Air Force Global Strike Command test-launched an unarmed Minuteman III intercontinental ballistic missile Aug. 16, several days after delaying the test to avoid stoking tensions with China.
The launch from Vandenberg Space Force Base, Calif., took place at 12:49 a.m. Pacific time. The ICBM reentry vehicle traveled approximately 4,200 miles to the Kwajalein Atoll in the Marshall Islands, AFGSC announced in a press release.
Airmen from the 625th Strategic Operations Squadron at Offutt Air Force Base, Neb., and Sailors from the Navy’s Strategic Communications Wing executed the launch on board a Navy E-6B Mercury aircraft using the Airborne Launch Control System.
Airmen from the 341st Missile Wing at Malmstrom Air Force Base, Mont., 90th Missile Wing at F.E. Warren Air Force Base, Wyo., and 91st Missile Wing at Minot Air Force Base, N.D., helped support the test launch, while the Space Force’s Col. Bryan Titus, vice commander of Space Launch Delta 30, was the launch decision authority.
“This scheduled test launch is demonstrative of how our nation’s ICBM fleet illustrates our readiness and reliability of the weapon system.
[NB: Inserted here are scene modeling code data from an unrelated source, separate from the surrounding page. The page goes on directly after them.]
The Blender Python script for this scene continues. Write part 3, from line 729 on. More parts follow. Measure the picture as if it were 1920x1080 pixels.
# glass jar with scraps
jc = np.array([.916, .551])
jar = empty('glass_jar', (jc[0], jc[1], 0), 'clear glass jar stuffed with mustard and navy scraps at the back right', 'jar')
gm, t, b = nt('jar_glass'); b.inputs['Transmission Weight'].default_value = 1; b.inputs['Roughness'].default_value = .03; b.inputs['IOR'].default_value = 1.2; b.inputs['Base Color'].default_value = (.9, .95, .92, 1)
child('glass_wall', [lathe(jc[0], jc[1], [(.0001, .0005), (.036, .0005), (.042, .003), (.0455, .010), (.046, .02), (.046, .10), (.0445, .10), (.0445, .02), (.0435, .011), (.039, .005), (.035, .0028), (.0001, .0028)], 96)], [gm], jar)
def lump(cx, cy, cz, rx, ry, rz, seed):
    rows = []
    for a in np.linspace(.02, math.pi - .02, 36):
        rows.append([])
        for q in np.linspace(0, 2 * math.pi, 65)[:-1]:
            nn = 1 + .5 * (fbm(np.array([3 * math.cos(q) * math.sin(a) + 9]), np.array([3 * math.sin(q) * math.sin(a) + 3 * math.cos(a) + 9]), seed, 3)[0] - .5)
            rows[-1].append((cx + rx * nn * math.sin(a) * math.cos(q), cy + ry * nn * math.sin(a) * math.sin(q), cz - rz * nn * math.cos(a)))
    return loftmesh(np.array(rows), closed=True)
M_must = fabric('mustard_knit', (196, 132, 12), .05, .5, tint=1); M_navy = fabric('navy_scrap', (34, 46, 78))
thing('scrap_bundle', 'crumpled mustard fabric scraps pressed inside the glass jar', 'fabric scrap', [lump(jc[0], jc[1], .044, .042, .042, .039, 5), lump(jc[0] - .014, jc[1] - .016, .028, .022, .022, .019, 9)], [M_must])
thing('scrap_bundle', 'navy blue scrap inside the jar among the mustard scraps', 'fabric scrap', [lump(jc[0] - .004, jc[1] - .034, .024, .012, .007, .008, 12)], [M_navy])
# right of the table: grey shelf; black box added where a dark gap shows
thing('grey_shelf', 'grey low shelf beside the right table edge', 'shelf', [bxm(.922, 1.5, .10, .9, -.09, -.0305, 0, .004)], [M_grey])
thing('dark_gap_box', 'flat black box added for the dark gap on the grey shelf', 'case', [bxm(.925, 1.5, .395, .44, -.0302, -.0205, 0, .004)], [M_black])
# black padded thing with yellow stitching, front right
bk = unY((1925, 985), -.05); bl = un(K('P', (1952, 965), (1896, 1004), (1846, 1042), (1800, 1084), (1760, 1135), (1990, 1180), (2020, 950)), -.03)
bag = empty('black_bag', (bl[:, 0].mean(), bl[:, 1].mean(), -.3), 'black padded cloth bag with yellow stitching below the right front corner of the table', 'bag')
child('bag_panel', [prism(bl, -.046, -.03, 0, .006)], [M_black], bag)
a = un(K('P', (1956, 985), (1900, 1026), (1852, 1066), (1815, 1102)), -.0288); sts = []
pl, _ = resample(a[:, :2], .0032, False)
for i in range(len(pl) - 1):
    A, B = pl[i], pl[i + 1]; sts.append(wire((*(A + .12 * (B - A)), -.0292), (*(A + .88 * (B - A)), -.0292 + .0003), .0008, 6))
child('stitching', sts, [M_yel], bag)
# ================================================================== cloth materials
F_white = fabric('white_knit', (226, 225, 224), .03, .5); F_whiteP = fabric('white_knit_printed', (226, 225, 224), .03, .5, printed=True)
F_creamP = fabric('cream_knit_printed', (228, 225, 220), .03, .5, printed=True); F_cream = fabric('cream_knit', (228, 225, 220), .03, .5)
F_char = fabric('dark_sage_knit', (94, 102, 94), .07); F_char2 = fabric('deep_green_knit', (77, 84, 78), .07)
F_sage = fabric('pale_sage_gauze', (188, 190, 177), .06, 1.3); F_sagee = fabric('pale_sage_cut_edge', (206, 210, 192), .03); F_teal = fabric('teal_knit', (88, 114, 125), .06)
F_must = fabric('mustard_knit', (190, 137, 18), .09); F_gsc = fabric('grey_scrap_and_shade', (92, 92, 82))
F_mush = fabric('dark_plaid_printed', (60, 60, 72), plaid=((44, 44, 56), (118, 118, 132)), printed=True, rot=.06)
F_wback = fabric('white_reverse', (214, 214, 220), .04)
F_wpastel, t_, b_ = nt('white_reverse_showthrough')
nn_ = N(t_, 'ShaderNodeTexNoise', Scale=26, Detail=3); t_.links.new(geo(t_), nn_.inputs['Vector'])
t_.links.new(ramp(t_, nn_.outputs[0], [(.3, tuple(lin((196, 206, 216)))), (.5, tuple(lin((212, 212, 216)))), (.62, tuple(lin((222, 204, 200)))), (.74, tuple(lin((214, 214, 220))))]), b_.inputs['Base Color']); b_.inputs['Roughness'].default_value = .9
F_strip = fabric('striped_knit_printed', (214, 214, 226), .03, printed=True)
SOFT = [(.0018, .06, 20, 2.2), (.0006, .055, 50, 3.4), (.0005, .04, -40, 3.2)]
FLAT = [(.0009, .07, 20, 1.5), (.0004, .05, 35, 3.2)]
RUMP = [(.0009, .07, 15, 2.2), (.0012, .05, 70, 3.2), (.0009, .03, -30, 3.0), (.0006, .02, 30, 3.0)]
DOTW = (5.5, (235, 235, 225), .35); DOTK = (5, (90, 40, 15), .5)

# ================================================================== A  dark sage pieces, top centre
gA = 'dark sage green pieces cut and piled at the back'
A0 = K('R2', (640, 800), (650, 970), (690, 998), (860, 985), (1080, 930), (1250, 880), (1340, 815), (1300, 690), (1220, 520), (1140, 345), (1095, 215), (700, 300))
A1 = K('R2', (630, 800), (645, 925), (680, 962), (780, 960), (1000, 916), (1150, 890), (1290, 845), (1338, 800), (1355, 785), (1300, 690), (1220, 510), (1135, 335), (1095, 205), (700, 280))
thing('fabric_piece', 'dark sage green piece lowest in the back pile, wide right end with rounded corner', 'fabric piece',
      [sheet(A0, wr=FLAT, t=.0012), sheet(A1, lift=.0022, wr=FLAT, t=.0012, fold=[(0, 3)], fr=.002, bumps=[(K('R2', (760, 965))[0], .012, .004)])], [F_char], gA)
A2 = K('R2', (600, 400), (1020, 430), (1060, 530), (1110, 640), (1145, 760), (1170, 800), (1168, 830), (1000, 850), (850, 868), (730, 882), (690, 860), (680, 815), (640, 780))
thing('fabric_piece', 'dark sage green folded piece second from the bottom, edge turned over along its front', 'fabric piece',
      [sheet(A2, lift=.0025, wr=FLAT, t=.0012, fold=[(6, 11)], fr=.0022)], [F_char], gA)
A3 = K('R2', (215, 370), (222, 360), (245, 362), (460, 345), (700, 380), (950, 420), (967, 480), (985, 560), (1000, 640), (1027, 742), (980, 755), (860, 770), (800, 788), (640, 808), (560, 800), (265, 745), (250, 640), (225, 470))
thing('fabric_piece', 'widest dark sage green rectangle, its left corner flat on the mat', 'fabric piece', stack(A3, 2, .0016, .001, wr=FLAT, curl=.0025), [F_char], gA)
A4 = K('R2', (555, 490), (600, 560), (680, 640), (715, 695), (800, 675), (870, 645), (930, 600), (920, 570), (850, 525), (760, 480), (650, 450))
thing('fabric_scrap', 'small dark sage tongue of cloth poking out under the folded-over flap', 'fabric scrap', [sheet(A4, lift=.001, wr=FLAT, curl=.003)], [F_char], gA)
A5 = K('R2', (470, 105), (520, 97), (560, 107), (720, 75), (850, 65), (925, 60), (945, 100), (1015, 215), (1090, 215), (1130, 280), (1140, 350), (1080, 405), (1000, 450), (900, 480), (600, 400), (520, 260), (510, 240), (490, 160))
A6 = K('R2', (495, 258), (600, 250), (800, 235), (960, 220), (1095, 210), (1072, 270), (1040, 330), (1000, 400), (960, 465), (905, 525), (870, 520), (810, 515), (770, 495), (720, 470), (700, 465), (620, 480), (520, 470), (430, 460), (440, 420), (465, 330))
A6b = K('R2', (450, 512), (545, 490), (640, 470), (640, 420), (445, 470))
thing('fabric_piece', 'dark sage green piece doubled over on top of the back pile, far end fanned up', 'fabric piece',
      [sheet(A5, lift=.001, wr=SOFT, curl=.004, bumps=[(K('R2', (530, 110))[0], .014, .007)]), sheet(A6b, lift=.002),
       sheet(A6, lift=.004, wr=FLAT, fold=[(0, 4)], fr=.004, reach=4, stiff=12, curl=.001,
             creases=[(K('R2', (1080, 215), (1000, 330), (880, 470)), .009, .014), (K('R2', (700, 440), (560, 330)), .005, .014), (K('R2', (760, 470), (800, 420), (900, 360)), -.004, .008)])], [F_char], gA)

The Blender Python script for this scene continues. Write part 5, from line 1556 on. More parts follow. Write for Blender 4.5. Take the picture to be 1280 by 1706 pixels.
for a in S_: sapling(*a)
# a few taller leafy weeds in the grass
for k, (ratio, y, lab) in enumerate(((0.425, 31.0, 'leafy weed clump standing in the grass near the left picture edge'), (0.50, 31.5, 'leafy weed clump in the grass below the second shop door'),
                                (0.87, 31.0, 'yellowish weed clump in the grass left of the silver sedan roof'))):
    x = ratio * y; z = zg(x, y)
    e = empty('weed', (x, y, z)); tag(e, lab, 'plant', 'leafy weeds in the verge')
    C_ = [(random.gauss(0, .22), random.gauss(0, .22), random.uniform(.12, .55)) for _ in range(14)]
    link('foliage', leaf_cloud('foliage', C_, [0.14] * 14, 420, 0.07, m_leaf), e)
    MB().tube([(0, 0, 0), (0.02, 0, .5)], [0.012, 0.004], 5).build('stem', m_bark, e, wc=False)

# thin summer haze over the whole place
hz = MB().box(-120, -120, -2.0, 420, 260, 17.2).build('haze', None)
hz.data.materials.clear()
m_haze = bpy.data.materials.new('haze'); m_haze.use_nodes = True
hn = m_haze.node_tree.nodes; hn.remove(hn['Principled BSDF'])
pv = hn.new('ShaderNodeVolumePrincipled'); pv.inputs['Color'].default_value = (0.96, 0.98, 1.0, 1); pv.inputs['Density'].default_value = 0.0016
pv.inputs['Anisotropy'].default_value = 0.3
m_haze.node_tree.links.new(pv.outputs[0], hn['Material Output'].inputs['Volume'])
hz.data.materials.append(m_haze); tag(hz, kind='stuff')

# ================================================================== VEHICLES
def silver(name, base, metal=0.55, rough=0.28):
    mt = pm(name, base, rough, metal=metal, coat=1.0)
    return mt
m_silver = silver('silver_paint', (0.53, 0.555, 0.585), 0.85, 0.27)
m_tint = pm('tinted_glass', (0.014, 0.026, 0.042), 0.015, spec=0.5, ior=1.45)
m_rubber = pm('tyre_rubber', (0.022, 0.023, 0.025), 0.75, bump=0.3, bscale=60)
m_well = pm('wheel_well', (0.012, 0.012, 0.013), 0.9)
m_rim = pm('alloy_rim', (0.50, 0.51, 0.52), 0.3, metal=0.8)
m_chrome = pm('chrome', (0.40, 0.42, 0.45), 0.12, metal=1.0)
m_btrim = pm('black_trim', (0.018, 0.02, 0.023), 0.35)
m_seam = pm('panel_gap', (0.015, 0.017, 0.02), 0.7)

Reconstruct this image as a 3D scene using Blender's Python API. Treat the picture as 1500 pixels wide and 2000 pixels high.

It is also a great platform to show the skill sets and expertise of our strategic weapons maintenance personnel and of our missile crews who maintain an unwavering vigilance to defend the homeland,” Col. Chris Cruise, 576th Flight Test Squadron Commander, said in a statement.
AFGSC emphasized in its release that the test launch “is not the result of current world events,” and in a separate release, Space Launch Delta 30 indicated that the launch had been scheduled years in advance.
That schedule shifted slightly, however, when Speaker of the House of Representatives, Rep. Nancy Pelosi (D-Calif.), led a Congressional delegation on a visit to Taiwan in early August.
That visit, the first by a Speaker to the island in 25 years, drew a fiery response from China, which considers Taiwan a rogue province and rightfully its territory. The Chinese launched military exercises all around the island. U.S. President Joe Biden, seeking to avoid escalating tensions, announced Aug. 4 that the Minuteman III test would be delayed.
China is still conducting military exercises around Taiwan after another U.S. congressional delegation visited the island, but the Minuteman III test took place 12 days after the initial postponement.
That stands in contrast to earlier this year, when the Pentagon first delayed, then canceled, an ICBM test entirely to avoid potential miscommunication and escalation. In March, the Defense Department postponed a test in the early days of Russia’s invasion of Ukraine, as Russian President Vladimir Putin raised tensions by putting his nuclear forces on high alert. In April, the Air Force announced that the test had been canceled.
The last publicly announced test launch was in August 2021.